Chief executive of the Homeless Link charity Rick Henderson said, “The 26 per cent rise is evidence of how the cost-of-living crisis has exacerbated long-standing drivers of homelessness”. This comes as the National Health Service faces mass cuts and privatisation.


Homeless Charity Crisis and Heriot-Watt University predicted that by 2024,” there will be 66,000 more homeless people in England and 8,000 more rough sleepers.” In 2022, a council official told researchers, “We are expecting a tidal wave, to put it mildly”. London is expected to have the most considerable increase in the number of homeless.


Homeless charity Shelter estimates that nearly a quarter of a million people live in temporary accommodation, the majority of which are majority families, including 123,000 children. 

There has been a 74 per cent rise in those living in temporary housing in the last ten years.

Social housing tenants are faced with a rent increase of up to seven per cent this year, on top of the cost of living increases and council tax. With thousands of families across Britain forced to choose between heating and eating this winter as energy prices soared, these new rent increases will push many to the absolute limit. 

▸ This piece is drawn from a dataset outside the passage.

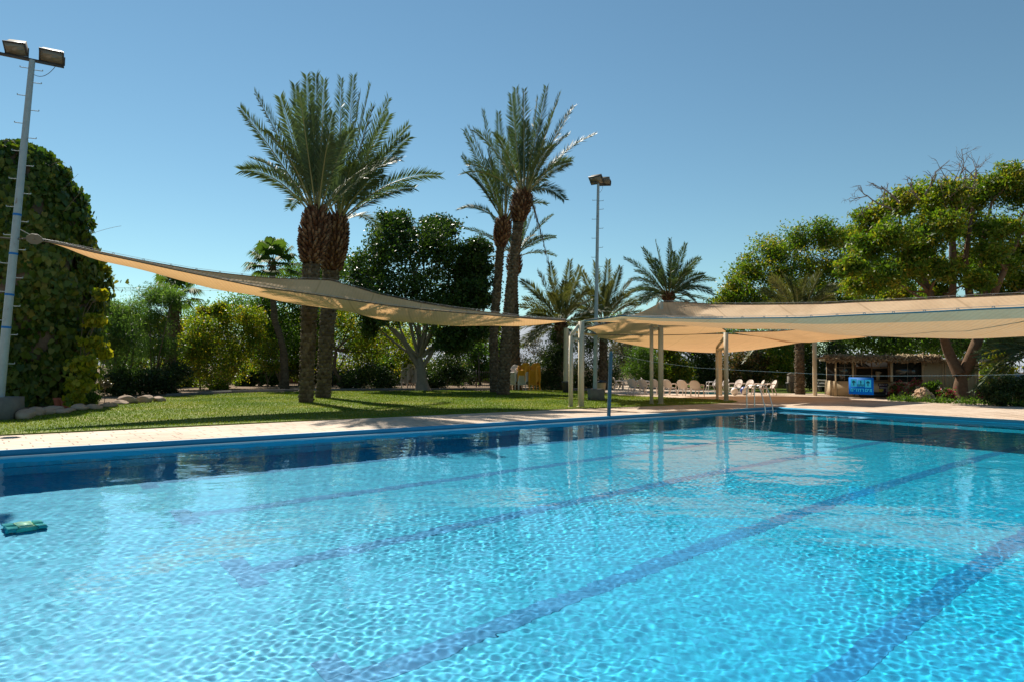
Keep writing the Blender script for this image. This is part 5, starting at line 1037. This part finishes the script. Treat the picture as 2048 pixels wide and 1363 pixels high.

According to Crisis, evictions in rental properties have spiked by 98% in a year, and almost 1 million low-income households across the UK live in fear of exile shortly. 


Crisis CEO Matt Downie warned, “The devastating impact of the cost-of-living crisis, rising rents and low wages has once again been laid bare as thousands more renters are faced with eviction and the very real threat of being left with nowhere to go”.


According to information from the Ministry of Justice, evictions between October 1-December 31, 2022, stood at 5,409, double the previous number for the same period in 2021. 


Portia Msimang from Renters’ Rights London stated, “People are being held to ransom by landlords, who themselves are living really well.”